▶ _What is required_: Output the lines that follow exactly as they are.

▶ _Collected data_:
══════
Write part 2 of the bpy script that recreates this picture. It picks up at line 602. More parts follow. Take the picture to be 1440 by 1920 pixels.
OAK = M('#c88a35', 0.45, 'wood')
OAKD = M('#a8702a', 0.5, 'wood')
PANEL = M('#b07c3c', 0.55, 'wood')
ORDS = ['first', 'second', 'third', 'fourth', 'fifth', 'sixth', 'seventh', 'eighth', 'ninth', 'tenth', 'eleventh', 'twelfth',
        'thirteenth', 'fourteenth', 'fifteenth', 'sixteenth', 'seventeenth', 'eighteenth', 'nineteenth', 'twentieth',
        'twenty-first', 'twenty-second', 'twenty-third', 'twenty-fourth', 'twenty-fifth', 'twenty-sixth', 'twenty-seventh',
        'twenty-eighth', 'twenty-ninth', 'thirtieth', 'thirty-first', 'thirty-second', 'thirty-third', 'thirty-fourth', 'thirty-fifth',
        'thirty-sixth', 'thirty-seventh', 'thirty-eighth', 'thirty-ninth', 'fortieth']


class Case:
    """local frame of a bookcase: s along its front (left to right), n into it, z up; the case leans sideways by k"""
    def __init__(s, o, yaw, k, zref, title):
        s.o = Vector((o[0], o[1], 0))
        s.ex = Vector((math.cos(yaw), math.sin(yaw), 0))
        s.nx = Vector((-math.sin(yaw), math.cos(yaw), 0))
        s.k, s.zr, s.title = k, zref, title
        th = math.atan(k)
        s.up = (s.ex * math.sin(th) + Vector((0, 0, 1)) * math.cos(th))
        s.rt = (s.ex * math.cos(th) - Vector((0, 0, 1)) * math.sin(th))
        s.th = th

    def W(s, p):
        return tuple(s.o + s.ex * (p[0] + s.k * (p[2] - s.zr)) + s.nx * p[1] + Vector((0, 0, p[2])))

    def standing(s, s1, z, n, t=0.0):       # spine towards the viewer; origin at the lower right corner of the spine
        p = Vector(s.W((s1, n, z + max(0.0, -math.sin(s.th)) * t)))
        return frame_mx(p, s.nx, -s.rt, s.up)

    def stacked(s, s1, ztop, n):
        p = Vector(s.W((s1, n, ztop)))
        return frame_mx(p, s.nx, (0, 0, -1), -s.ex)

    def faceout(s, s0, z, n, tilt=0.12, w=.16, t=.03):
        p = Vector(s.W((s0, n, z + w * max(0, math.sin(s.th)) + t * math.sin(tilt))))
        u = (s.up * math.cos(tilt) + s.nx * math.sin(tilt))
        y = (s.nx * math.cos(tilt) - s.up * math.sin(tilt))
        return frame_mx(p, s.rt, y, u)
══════
▶ _Task answer_:
Write part 2 of the bpy script that recreates this picture. It picks up at line 602. More parts follow. Take the picture to be 1440 by 1920 pixels.
OAK = M('#c88a35', 0.45, 'wood')
OAKD = M('#a8702a', 0.5, 'wood')
PANEL = M('#b07c3c', 0.55, 'wood')
ORDS = ['first', 'second', 'third', 'fourth', 'fifth', 'sixth', 'seventh', 'eighth', 'ninth', 'tenth', 'eleventh', 'twelfth',
        'thirteenth', 'fourteenth', 'fifteenth', 'sixteenth', 'seventeenth', 'eighteenth', 'nineteenth', 'twentieth',
        'twenty-first', 'twenty-second', 'twenty-third', 'twenty-fourth', 'twenty-fifth', 'twenty-sixth', 'twenty-seventh',
        'twenty-eighth', 'twenty-ninth', 'thirtieth', 'thirty-first', 'thirty-second', 'thirty-third', 'thirty-fourth', 'thirty-fifth',
        'thirty-sixth', 'thirty-seventh', 'thirty-eighth', 'thirty-ninth', 'fortieth']


class Case:
    """local frame of a bookcase: s along its front (left to right), n into it, z up; the case leans sideways by k"""
    def __init__(s, o, yaw, k, zref, title):
        s.o = Vector((o[0], o[1], 0))
        s.ex = Vector((math.cos(yaw), math.sin(yaw), 0))
        s.nx = Vector((-math.sin(yaw), math.cos(yaw), 0))
        s.k, s.zr, s.title = k, zref, title
        th = math.atan(k)
        s.up = (s.ex * math.sin(th) + Vector((0, 0, 1)) * math.cos(th))
        s.rt = (s.ex * math.cos(th) - Vector((0, 0, 1)) * math.sin(th))
        s.th = th

    def W(s, p):
        return tuple(s.o + s.ex * (p[0] + s.k * (p[2] - s.zr)) + s.nx * p[1] + Vector((0, 0, p[2])))

    def standing(s, s1, z, n, t=0.0):       # spine towards the viewer; origin at the lower right corner of the spine
        p = Vector(s.W((s1, n, z + max(0.0, -math.sin(s.th)) * t)))
        return frame_mx(p, s.nx, -s.rt, s.up)

    def stacked(s, s1, ztop, n):
        p = Vector(s.W((s1, n, ztop)))
        return frame_mx(p, s.nx, (0, 0, -1), -s.ex)

    def faceout(s, s0, z, n, tilt=0.12, w=.16, t=.03):
        p = Vector(s.W((s0, n, z + w * max(0, math.sin(s.th)) + t * math.sin(tilt))))
        u = (s.up * math.cos(tilt) + s.nx * math.sin(tilt))
        y = (s.nx * math.cos(tilt) - s.up * math.sin(tilt))
        return frame_mx(p, s.rt, y, u)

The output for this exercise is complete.